Malaysia topped 400. Visibility was measured in meters in some places.

I woke up one night, thinking I smelled an electrical fire.
"Back to sleep," said Angie. "It's just the haze".
One doctor said that a day outside was like smoking a pack of cigarettes - except you didn't look cool because no one could see you.

It was like a 'B'-movie, "Revenge of the Killer Haze", with the noxious yellow smog of Indonesia rising from the dead.
It had all the elements of a classic: The power of nature gone awry, the passive masses, a few lone voices of reason, a government cover up, death and destruction.
All we needed was a hero to save the day.
Sadly, this was not a movie.

But sequels are being made every year.
Unmonitored factory emissions, rampant coal burning, increasing automobile pollution, the reduction of green spaces - all add up to more black patterns in more tissues, all over Asia.

You might wonder what the reaction is.
Protests? No.
Loud complaining? Not really.
General surrender?
Yes.
People cover their mouth, close the windows, and put up with it.
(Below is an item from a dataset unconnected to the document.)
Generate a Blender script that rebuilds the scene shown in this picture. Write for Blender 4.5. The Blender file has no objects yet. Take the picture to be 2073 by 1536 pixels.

Remember when we used to drink water out of a tap?
Now we happily pay for it.

So, how many years before we pay for clean air?
How many years until Land SCUBA is a weekend recreation activity?
Strap on an oxygen tank and go look for wildlife. Or maybe just some living trees and grass.
Maybe a forest will be as uncommon as a coral reef.

We've adapted to the loss of drinking water.
We've tolerated the decay of the underwater environment.
Will we let the air go next?
In the cities of Asia, we already have.